Re: 2.6.16-rc5: known regressions [TP 600X S3, vanilla DSDT]

From: Sanjoy Mahajan
Date: Wed Mar 15 2006 - 01:33:50 EST


> If you do it in this way, all thermal zone's _TMP will be faked.

Loading 'thermal' with zone_to_keep=0 meant that it skipped THM{2,6,7}
(the only other zones). But only THM0 was loaded, so any path that
included, say, THM2._TMP wouldn't get executed because of lines like:

if (!tz)
return_VALUE(-EINVAL);

Plus the dmesgs show all cases when _TMP was faked (each fakery
produces a printk). In the experiment with zone_to_keep=0, the only
cases were with THM0.

> If you remove the real THM0._TMP, and fake a dummy THM0._TMP in
> DSDT, and don't change anything in kernel, then if S3 works well, I
> will be convinced that THM0._TMP was causing trouble.

I'll try it, to test my theory above! But one clarification first: Do
you mean that I use a vanilla thermal.c, or should I keep using the
modified thermal.c with zone_to_keep=0 as the module parameter? I
don't think I revert to the vanilla thermal.c. Suppose that there are
two bugs, which I think is likely (see previous email). Commenting
out only THM0._TMP but preserving everything else in the DSDT & kernel
might eliminate any bug caused by THM0._TMP. But if it still hangs --
and I'm pretty sure it will -- it means there's a another bug
somewhere else.

Here's why I'm sure it will hang. When I commented out all
evaluations of _TMP (modifying utils.c), but used a vanilla thermal.c,
it still hung. And commenting out all _TMP's means I commented out
THM0._TMP. So vanilla thermal.c + no THM0._TMP should hang too.

> Ok, Let's change the way of hacking. Let's start bisection without
> touching kernel, instead with DSDT.

No problem I think.

> Firstly, you need to find out which THM.

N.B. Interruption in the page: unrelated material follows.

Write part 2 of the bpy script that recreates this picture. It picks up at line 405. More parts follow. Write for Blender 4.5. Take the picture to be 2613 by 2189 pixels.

The zone_to_keep=0 tests show that THM0 causes a problem, don't they?
Other zones may also cause a problem, but THM0 can do it all alone.

> Then, which Methods.

The test that hung on the first S3 sleep, with zone_to_keep=0 and
bisect_get_info=1, shows that just THM0._TMP can cause a problem --
since no other methods got executed.

As with figuring out which zones cause problems, other methods may
also cause the problem. So I want to make sure I use a bisection
method that will work even if there is more than one bug, whether in
multiple zones or in multiple methods in the same zone.

-Sanjoy

`Never underestimate the evil of which men of power are capable.'
--Bertrand Russell, _War Crimes in Vietnam_, chapter 1.